Most new managers have no idea what has been done before so they make all kinds of expensive and unnecessary mistakes. Having mentors in senior management can help moderate this, but that is assuming the mentors are themselves knowledgeable, which often isn't the case, especially at large corporations with many layers of management.
This is where understanding the management literature really helps. Reading any great book (e.g. Shakespeare) is like spending a few hours picking the brains of an incredible mind that you would otherwise have no direct access to.

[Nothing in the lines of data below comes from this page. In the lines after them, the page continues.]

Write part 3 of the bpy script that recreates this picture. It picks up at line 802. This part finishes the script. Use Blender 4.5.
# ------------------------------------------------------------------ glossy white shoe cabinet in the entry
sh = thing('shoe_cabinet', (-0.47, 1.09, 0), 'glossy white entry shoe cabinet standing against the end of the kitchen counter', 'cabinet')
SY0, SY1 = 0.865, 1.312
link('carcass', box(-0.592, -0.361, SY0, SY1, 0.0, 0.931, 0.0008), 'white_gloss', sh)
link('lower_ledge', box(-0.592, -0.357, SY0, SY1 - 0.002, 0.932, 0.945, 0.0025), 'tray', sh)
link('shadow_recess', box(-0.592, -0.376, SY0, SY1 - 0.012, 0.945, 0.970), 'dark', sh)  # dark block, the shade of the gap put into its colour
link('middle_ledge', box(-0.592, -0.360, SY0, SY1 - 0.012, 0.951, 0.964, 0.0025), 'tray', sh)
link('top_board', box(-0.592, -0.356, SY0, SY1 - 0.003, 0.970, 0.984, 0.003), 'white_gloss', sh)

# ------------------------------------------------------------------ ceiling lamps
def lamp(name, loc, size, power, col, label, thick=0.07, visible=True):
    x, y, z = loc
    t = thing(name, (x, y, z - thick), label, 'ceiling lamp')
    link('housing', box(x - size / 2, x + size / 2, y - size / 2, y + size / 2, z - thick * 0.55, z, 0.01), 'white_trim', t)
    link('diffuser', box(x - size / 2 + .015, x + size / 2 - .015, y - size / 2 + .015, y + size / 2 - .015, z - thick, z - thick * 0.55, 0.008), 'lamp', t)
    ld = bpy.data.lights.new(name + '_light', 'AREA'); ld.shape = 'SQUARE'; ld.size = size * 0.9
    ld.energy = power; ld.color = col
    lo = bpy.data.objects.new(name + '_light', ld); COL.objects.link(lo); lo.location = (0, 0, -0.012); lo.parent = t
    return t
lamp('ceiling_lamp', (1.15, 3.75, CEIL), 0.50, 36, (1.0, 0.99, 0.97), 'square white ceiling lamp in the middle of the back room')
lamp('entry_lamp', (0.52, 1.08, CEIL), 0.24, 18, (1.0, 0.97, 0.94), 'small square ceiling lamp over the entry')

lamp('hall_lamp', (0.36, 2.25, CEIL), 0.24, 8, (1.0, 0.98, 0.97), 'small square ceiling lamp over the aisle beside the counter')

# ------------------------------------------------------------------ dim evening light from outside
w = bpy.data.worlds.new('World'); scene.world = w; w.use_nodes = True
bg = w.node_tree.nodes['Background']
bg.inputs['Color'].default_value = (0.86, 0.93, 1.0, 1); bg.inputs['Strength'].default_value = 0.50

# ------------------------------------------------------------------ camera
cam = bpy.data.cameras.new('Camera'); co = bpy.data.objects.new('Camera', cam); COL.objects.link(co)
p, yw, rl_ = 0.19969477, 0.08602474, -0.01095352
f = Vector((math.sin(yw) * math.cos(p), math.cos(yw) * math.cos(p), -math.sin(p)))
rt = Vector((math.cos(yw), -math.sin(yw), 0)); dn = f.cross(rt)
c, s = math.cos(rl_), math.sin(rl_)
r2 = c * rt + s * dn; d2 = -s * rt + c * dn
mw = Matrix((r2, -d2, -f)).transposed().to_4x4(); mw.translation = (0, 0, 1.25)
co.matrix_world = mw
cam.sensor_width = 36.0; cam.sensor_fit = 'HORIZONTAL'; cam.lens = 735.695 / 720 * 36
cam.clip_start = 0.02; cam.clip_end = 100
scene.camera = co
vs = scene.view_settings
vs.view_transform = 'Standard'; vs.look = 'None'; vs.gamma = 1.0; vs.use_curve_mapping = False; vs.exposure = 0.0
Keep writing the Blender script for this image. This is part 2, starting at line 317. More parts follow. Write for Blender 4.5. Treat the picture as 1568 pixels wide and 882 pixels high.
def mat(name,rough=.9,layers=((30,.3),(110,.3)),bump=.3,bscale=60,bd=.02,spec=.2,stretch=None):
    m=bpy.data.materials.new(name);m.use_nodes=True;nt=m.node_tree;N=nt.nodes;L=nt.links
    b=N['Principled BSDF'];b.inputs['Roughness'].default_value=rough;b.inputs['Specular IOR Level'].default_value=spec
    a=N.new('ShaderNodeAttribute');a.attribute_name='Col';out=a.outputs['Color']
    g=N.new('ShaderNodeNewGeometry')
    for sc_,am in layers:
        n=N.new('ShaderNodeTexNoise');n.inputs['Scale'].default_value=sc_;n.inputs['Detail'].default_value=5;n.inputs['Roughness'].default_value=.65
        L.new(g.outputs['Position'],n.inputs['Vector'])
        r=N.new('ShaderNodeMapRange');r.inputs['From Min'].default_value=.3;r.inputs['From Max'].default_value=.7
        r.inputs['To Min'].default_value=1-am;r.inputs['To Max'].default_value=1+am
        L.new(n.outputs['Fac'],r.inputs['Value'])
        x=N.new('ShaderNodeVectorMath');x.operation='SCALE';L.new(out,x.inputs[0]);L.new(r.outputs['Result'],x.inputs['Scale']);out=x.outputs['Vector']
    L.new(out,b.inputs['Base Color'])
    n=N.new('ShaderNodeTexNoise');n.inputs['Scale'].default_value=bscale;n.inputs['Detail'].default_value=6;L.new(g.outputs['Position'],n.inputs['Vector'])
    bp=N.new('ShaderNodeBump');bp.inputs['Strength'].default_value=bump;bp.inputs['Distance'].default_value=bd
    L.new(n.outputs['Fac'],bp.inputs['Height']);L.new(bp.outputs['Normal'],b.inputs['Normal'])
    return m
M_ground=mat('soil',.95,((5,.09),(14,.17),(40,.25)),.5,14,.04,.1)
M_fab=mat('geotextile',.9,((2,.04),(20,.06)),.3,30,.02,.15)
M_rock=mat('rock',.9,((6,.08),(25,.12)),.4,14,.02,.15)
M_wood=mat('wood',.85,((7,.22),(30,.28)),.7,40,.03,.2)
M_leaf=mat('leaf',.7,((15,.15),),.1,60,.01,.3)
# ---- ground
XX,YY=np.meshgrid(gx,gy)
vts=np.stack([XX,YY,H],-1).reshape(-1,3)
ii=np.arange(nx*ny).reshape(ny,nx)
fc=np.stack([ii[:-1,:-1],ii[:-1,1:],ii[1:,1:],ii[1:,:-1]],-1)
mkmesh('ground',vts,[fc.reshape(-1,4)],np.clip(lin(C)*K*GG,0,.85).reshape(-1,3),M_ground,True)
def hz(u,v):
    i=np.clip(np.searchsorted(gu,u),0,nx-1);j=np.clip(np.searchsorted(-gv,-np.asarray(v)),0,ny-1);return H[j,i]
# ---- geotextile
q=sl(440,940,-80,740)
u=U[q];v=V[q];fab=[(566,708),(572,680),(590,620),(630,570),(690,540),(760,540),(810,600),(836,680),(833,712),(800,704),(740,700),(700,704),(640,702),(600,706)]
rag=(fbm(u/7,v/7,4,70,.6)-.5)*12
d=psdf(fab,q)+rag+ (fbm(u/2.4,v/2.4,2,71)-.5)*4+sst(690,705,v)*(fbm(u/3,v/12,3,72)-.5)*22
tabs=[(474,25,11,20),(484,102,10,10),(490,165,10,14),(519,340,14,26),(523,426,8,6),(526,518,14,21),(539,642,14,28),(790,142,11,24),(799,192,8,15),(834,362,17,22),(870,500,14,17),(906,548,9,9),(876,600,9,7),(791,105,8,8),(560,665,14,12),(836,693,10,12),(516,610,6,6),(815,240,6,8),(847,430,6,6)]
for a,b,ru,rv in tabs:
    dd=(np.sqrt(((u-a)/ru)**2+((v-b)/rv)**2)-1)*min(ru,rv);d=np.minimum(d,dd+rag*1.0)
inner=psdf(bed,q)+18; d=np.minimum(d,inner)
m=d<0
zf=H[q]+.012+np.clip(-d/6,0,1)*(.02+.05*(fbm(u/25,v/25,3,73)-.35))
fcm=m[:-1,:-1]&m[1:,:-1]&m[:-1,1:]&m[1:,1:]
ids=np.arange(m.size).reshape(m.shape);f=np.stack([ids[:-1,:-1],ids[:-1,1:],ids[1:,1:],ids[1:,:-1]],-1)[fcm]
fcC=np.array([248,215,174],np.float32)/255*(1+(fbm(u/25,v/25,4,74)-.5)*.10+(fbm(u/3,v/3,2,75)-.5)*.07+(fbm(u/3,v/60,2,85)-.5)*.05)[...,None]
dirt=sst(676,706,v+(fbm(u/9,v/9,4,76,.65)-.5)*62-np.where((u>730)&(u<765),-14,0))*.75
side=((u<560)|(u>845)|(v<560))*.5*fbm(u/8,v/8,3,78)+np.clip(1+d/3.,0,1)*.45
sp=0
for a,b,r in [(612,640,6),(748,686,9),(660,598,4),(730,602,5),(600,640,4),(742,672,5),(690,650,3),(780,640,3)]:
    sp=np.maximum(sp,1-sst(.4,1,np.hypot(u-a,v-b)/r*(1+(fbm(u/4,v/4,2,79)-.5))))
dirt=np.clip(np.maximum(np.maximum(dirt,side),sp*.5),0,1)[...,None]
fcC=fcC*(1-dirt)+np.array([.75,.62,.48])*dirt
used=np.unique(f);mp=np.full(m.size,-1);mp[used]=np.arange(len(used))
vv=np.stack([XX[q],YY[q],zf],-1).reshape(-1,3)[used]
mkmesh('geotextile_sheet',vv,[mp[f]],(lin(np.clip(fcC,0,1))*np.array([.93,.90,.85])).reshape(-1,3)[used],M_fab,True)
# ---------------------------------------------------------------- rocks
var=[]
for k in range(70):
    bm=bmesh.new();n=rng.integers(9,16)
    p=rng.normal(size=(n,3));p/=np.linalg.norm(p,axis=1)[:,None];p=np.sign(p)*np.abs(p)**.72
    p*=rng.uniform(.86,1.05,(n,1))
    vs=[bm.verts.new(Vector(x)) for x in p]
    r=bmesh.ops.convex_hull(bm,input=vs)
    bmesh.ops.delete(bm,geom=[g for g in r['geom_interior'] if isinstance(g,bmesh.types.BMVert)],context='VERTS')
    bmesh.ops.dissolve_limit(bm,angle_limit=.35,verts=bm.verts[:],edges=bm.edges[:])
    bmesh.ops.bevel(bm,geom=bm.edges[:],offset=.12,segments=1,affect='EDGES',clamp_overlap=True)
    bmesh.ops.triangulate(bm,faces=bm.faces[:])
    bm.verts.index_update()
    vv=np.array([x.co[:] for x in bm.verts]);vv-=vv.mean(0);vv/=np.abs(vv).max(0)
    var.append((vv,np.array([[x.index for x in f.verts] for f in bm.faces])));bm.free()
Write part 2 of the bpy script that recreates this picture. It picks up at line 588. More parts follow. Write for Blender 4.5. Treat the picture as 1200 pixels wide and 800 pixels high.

Some years ago, I was at a company in a provincial part of the country where good management practices weren't widely known. There was a lack of intellectual curiosity about management within the company, so I had to look elsewhere. Books helped me gain leverage over managers who have managed for years but never thought to look outside their enclaves. I had the opportunity to try things out and refine in a small-scale setting. I've moved on since, but the knowledge I acquired during those wilderness years continues to be useful and practical in much larger scale setting.
I don't disagree that they are useful, just that they must be carefully considered and applied in situations where appropriate — not treated as a law that applies to everybody, all the time.
The same thing is true for diets, exercise, self help, etc. Turns out humans are pretty complicated and there is almost never a single solution that works for everyone, all the time.
> It's also notable in that it wasn't written by some management guru or business prof who's never managed anyone in their lives (i.e. Drucker)[...]
From the excerpted chapter of Doerr's book:
> Strictly speaking, however, his “objectives and key results” did not spring from the void. The process had a precursor. In finding his way, Grove had followed the trail of a legendary, Vienna-born gadfly, the first great “modern” business management thinker: Peter Drucker.
I've learned that one can recommend a book or guide without agreeing with everything in it, and Peter Drucker's MBO concepts (insofar as OKR adheres to them) are one of those things I don't agree with. Grove's book also has some clarifications about how OKR is balanced against long-term objectives, which lessens its ill-effects somewhat.
That Grove book is on my TODO list. Thanks for the reminder. As real leadership / management books go, I thought Creativity Inc by Ed Catmull was both interesting and entertaining.